Kulturrat: Kultur auf Kirchentag nicht nur am Rande abhandeln

Kulturrat: Kultur auf Kirchentag nicht nur am Rande abhandeln
Auch EKD-Kulturbeauftragter Claussen gegen «Nischenprogramm»

Berlin (epd). Der Deutsche Kulturrat hat die Kirchen und besonders den Deutschen Evangelischen Kirchentag aufgefordert, Kulturdebatten nicht nur am Rande des Geschehens abzuhandeln. Künstler und kultureller Diskurs brauchten keine speziellen Kirchen und exklusive Orte, sondern die "Einbindung ins Innere der Kirchentage und das Innere der Kirchen", erklärte Geschäftsführer Olaf Zimmermann in einem Gastbeitrag für die evangelische Monatszeitschrift "zeitzeichen" (August-Ausgabe). Der Kulturbeauftragte der Evangelischen Kirche in Deutschland (EKD), Johann Hinrich Claussen, erklärte am Dienstag in Berlin, er stimme Zimmermann weitgehend zu. Ein Team des Kirchentags wolle sich nach den Ferien beraten.

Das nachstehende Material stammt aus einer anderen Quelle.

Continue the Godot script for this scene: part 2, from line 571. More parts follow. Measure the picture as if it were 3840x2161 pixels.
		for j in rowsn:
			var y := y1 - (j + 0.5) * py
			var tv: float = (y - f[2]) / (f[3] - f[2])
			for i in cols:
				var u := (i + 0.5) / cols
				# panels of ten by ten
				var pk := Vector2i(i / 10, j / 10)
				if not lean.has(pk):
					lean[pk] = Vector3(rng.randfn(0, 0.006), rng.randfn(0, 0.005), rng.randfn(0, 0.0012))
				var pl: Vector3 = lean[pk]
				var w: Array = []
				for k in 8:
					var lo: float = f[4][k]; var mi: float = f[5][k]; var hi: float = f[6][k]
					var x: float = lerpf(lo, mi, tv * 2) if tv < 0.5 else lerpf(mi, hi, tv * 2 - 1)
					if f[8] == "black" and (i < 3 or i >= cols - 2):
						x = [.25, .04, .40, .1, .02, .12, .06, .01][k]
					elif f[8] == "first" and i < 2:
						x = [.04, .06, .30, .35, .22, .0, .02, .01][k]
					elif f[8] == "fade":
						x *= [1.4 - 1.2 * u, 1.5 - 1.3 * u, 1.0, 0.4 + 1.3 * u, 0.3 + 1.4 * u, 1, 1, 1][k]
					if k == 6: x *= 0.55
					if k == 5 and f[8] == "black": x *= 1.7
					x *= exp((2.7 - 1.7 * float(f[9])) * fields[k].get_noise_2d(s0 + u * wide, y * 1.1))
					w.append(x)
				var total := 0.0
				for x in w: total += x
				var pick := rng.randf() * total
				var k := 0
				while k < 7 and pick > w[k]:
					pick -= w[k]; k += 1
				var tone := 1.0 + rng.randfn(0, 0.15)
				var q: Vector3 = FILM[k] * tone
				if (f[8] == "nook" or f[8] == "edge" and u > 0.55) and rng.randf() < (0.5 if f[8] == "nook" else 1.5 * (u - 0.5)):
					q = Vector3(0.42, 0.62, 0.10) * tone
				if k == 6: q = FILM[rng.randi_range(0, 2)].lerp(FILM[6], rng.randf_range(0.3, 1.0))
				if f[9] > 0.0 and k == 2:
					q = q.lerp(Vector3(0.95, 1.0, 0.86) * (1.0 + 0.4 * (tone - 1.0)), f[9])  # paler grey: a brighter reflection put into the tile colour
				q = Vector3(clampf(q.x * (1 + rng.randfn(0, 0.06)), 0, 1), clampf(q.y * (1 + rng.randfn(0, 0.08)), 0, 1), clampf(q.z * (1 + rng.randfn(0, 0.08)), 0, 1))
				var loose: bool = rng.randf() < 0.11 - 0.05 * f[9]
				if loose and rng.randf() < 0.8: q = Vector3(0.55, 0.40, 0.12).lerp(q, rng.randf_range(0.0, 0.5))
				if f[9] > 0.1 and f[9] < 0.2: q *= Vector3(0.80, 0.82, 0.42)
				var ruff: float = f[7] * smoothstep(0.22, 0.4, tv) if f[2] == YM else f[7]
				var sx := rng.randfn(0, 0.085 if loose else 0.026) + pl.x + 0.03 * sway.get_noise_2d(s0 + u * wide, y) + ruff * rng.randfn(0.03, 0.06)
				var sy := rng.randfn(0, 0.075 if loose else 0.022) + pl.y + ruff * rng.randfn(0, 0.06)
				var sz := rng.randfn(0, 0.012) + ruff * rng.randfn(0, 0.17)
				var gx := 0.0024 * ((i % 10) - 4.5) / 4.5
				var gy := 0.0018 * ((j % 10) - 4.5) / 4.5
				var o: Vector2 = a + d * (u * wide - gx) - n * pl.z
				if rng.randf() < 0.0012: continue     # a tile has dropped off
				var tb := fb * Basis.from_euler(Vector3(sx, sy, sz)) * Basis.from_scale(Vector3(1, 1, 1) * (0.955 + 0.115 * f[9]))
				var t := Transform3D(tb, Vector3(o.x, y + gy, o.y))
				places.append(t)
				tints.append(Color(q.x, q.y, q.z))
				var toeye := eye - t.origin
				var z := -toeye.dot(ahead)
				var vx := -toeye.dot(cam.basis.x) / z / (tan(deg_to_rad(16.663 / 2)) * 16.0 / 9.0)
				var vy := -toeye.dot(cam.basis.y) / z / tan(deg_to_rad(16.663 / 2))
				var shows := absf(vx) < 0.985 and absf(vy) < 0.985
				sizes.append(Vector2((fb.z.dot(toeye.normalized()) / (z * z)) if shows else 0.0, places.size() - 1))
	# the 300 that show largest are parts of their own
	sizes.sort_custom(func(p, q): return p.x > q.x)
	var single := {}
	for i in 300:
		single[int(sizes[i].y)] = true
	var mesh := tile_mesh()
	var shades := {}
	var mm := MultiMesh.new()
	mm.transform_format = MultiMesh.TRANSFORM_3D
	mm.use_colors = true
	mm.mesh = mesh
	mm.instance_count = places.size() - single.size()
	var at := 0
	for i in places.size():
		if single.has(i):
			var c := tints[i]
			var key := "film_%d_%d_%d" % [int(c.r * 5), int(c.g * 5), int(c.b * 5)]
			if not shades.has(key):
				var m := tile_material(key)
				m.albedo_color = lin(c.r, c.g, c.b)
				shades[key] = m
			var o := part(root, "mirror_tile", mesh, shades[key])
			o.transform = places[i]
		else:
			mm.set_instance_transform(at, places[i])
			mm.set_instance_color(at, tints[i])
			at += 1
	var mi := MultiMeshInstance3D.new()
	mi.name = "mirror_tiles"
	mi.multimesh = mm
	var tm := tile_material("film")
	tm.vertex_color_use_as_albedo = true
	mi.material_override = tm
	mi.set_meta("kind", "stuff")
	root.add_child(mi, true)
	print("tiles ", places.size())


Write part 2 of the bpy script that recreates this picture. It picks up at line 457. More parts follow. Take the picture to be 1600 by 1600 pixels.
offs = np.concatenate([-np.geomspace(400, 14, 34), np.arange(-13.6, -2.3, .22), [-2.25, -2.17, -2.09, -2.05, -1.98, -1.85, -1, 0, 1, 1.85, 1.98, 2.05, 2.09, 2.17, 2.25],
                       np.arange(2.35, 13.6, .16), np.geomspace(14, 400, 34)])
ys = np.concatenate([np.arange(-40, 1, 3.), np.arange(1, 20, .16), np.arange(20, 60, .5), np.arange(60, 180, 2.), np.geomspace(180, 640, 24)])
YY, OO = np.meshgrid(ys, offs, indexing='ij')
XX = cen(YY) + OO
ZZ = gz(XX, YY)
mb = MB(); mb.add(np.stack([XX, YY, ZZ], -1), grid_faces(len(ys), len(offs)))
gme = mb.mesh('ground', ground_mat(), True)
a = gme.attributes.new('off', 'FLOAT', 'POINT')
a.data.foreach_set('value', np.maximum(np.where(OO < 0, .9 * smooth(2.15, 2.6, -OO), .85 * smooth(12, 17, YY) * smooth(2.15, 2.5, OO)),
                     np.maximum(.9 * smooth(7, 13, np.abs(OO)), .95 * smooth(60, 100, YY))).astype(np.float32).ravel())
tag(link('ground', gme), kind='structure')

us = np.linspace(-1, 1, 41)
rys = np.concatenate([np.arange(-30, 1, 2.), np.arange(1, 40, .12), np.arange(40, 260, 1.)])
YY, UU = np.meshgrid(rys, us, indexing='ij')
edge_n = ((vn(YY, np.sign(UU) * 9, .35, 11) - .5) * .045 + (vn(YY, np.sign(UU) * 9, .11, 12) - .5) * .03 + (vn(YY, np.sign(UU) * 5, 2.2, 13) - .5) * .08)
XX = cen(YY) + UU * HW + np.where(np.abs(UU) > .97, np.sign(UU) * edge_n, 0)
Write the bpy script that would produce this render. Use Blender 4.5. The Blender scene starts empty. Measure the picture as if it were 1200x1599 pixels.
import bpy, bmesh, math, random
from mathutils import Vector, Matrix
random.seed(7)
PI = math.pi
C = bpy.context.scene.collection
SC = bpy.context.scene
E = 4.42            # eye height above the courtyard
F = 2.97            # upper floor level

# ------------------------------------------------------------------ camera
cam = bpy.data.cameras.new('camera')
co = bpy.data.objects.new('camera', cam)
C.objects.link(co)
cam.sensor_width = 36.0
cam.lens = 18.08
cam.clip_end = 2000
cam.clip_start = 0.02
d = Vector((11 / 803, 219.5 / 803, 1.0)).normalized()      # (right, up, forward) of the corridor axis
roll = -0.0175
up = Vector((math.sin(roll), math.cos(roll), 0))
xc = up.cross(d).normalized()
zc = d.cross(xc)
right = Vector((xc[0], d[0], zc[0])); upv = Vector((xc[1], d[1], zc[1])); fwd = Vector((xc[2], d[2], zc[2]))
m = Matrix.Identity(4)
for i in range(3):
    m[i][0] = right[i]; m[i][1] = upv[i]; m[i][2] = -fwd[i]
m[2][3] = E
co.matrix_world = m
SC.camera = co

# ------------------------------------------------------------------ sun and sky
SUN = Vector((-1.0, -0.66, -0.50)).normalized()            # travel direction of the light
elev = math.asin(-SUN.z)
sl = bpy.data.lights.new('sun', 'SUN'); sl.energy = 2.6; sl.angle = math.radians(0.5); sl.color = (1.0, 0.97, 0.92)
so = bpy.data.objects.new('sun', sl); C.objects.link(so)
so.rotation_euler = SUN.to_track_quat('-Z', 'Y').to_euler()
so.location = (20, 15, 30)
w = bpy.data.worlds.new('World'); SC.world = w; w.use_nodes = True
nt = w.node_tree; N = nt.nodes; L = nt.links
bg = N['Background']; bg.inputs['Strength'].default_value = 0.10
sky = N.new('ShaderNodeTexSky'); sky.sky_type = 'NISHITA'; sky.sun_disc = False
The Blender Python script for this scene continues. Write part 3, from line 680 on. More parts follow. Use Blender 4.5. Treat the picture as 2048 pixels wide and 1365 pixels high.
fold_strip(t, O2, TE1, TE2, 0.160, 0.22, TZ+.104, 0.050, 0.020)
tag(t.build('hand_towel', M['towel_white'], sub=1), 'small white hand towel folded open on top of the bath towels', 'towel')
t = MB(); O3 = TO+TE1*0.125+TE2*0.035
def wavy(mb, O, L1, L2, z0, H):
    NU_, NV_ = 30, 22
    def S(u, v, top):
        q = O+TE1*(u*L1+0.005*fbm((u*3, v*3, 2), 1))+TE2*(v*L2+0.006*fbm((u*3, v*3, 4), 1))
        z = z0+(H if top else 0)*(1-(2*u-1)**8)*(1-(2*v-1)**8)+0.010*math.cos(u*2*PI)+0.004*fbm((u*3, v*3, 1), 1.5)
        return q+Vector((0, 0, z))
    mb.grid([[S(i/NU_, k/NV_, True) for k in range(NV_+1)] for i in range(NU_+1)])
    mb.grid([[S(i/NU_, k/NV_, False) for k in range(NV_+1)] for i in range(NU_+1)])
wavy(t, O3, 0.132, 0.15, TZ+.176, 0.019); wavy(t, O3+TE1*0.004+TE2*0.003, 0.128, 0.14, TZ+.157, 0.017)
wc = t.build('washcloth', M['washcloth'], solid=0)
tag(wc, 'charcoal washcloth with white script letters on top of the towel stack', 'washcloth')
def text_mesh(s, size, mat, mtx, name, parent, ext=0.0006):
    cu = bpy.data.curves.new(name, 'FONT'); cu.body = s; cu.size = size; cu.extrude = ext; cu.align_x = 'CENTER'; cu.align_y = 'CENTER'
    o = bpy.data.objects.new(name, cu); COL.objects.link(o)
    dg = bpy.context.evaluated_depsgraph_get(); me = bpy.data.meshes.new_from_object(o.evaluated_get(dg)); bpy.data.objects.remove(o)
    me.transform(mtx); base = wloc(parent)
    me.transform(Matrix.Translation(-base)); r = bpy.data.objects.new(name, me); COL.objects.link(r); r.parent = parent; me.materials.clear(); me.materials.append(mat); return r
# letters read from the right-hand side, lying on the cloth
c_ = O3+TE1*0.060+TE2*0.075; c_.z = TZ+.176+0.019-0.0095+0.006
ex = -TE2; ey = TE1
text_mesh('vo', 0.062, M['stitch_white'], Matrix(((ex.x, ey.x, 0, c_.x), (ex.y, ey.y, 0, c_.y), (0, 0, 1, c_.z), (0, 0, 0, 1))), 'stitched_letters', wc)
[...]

Zimmermann kritisierte, beim evangelischen Kirchentag im Juni in Dortmund hätten sich die vielfältigen Diskussionsorte rund um die Westfalenhalle befunden. Doch sei die "Kulturkirche" im Norden der Stadt, mehr als eine halbe Stunde Fahrzeit entfernt, untergebracht worden. "Diese Situation ist schon seit einigen evangelischen Kirchentagen zu beobachten, die Kultur erhält exklusive Orte, aber außerhalb des politischen Geschehens. Das ist sicher gut gemeint, aber nicht wirklich zielführend", so der Kulturrats-Geschäftsführer.

Für den Ökumenischen Kirchentag in Frankfurt 2021 schlug Zimmermann, der auch der berlin-brandenburgischen Landessynode angehört, ein anderes Vorgehen vor: Dieses Christentreffen könnte "eine neue Verortung der Kulturdebatte und mit ihr der Künstlerinnen und Künstler in den Kirchentag ermöglichen und damit auch deutlich Wirkung auf die beiden Kirchen ausüben". Denn das Fehlen der Kultur inmitten der Debattencamps auf den Kirchentagen beeinträchtige nachhaltig auch die Diskussionen in den anderen Bereichen, schrieb der Kulturrats-Geschäftsführer in "zeitzeichen".

"Wie kann man zum Beispiel heute über Maßnahmen gegen den Klimawandel sprechen, ohne die kulturelle Dimension mit zu denken? Wir haben beim Klimawandel schon längst kein Erkenntnisproblem mehr, aber ein massives Umsetzungsproblem", erklärte Zimmermann. Gesellschaftliche Änderungen hin zu mehr nachhaltigem Leben seien nur durch einen kulturellen Wandel möglich: "Die Kultur ist der Schlüssel oder der nachhaltige Verhinderer von gesellschaftlichen Transformationsprozessen."

Die Kirchen fremdelten mit einem erweiterten Begriff von Kultur, der nicht nur Kunst und Literatur umfasse, sondern auch Lebensformen, Wertesystem und Traditionen, schrieb Zimmermann. Angesichts von Migration und Integration werde man sich aber über das eigene Kulturgefüge neu verständigen müssen. "Und diese Verständigung ist in erster Linie in einer (überfälligen) Kulturdebatte zu finden."

Der EKD-Kulturbeauftragte Claussen sagte zu der Kritik Zimmermanns: "Da ist viel Wahres dran." Das Vorbereitungsteam des kulturpolitischen Programms des Kirchentags wolle sich nach der Sommerpause zusammensetzen, um die teils guten, teils frustrierenden Erfahrungen auszuwerten. "Ich finde es wichtig, dass der Dialog mit der Kultur kein Nischenprogramm auf dem Kirchentag ist, weil er mitten hinein führt in die Debatten unserer Zeit", sagte Claussen dem epd.

Vom Deutschen Evangelischen Kirchentag (Fulda) war zunächst keine Stellungnahme zu bekommen. Der 3. Ökumenische Kirchentag findet vom 12. bis 16. Mai 2021 in Frankfurt am Main statt.